A 380 VRX with a smaller, high technology petrol engine wouldn’t so tax the front tyres and would deliver a demonstrable fuel economy benefit over its opposition. A 380 VRX with a common rail diesel engine would make for a compelling case indeed: Australian-developed ride quality, steering precision and – probably – good handling at a price that would way undercut large vehicle diesel opposition.
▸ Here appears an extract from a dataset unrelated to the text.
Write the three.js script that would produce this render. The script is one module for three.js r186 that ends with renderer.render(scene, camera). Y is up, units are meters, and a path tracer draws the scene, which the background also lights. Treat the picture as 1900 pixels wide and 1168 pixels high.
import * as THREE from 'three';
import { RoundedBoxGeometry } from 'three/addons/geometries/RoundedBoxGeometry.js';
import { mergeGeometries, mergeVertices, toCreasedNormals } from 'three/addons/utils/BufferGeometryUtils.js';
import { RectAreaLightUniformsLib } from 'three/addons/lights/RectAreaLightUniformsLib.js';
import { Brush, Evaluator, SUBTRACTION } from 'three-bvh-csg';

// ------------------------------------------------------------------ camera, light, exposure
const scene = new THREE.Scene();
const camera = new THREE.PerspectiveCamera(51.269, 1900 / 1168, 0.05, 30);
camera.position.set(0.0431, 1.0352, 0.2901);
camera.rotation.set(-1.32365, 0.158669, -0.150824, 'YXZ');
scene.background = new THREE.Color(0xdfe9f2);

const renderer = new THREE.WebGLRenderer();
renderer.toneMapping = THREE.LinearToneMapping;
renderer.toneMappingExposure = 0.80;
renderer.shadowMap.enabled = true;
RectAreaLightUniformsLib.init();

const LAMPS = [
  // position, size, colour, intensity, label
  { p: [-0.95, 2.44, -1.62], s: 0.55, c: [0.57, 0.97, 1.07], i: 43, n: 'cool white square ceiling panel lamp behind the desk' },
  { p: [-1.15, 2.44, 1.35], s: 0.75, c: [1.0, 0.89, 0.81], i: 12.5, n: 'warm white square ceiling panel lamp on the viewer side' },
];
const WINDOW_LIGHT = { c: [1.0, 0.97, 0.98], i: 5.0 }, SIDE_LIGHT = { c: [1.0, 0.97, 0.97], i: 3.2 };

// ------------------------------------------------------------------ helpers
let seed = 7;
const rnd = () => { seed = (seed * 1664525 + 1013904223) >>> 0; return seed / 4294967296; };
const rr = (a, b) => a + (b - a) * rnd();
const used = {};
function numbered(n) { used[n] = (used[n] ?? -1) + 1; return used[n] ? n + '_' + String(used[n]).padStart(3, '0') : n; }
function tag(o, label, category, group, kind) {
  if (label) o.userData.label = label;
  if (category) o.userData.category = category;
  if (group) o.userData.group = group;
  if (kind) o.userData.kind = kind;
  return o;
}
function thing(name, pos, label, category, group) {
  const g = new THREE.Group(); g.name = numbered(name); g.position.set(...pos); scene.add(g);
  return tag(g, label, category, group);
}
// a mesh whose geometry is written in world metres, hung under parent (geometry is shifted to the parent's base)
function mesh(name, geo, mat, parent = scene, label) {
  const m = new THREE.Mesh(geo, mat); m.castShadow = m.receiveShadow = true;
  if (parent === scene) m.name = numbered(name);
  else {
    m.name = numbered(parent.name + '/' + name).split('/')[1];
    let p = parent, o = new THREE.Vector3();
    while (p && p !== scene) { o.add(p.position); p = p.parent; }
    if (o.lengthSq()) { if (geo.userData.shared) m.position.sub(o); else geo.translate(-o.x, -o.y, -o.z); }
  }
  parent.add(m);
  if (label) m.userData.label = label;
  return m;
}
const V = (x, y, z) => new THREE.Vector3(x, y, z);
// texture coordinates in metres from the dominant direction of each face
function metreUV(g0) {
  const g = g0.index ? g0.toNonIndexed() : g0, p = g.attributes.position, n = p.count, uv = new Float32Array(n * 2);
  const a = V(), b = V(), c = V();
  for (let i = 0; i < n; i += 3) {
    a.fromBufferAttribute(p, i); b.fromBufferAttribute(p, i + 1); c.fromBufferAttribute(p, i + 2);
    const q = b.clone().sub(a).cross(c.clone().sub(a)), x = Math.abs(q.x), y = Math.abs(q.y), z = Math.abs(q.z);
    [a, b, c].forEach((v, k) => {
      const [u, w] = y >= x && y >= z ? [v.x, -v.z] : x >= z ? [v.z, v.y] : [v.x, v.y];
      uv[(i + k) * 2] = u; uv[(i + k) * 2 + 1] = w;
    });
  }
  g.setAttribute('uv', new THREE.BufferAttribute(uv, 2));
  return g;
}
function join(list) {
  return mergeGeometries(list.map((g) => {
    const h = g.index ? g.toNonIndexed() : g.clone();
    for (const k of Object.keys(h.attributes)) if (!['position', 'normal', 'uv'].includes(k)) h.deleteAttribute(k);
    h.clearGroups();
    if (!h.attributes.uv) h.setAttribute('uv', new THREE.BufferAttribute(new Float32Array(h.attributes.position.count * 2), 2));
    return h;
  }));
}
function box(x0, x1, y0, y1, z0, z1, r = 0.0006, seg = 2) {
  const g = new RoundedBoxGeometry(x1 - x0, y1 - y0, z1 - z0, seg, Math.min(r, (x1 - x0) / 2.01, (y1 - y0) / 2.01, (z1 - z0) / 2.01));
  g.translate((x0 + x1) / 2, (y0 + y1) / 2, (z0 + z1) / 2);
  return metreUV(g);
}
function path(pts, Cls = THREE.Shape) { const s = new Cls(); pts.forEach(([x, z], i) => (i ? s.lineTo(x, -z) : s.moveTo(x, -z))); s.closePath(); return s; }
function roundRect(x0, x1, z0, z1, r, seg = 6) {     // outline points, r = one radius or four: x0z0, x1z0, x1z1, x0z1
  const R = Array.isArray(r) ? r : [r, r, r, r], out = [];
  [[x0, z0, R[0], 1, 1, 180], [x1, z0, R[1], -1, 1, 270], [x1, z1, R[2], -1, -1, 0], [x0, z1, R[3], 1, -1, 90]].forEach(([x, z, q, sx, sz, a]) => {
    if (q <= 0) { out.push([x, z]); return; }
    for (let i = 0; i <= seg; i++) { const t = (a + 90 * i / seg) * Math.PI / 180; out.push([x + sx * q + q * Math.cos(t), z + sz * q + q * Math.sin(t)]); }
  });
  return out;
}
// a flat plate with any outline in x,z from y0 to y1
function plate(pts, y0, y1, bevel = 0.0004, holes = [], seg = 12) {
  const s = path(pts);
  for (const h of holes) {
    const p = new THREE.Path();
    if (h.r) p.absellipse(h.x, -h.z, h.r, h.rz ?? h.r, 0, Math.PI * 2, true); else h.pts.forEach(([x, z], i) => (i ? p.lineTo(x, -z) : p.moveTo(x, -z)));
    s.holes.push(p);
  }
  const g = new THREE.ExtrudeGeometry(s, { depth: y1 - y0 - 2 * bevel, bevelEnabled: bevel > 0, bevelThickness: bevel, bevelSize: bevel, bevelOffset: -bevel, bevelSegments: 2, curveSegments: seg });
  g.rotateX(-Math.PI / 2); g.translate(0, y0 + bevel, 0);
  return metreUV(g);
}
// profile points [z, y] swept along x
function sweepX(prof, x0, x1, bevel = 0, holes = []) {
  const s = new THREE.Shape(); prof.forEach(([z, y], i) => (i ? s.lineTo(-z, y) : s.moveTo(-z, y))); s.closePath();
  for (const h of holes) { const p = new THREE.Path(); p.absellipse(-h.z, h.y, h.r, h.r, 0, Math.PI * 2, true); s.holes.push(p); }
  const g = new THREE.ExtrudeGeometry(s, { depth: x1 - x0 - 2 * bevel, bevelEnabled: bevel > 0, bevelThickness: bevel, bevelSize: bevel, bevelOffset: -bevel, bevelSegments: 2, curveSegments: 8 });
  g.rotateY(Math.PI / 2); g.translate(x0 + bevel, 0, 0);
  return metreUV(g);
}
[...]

But those 380 models don’t exist.

What we have instead is a car that simply can’t do what it attempts to, a car that fundamentally doesn’t make a lot of sense. And clearly the market agrees with us....

What the...?

Back in Mitsubishi 380LS New Car Test we wrote lines like “the handling – especially at high speed – is brilliant”, “this is one large front-wheel drive that when shown a twisting, bumpy and difficult stretch of country bitumen will devour it with relaxed ease” and that the 380 has “brakes that will repeatedly pull the car back to zero from race track speeds”. So why such a different story this time?

Two reasons.

The first is that the VRX tested in this story had a manual transmission. The manual is far more grunty and responsive than the auto trans models, so emphasising any traction problems of the front wheels.

The second is that the world has moved along – in a car of this class you now expect better handling, either through a sweeter matching of engine torque characteristics and grip, or through electronic intervention that doesn’t just cut power but also has the ability to yaw the car (that is – electronic stability control).

And the brakes? Simply, this time we had the opportunity to drive the car hard when it was full of people, something that didn’t occur when we previously drove the 380.

The 380 VRX was supplied for this story by Mitsubishi Australia.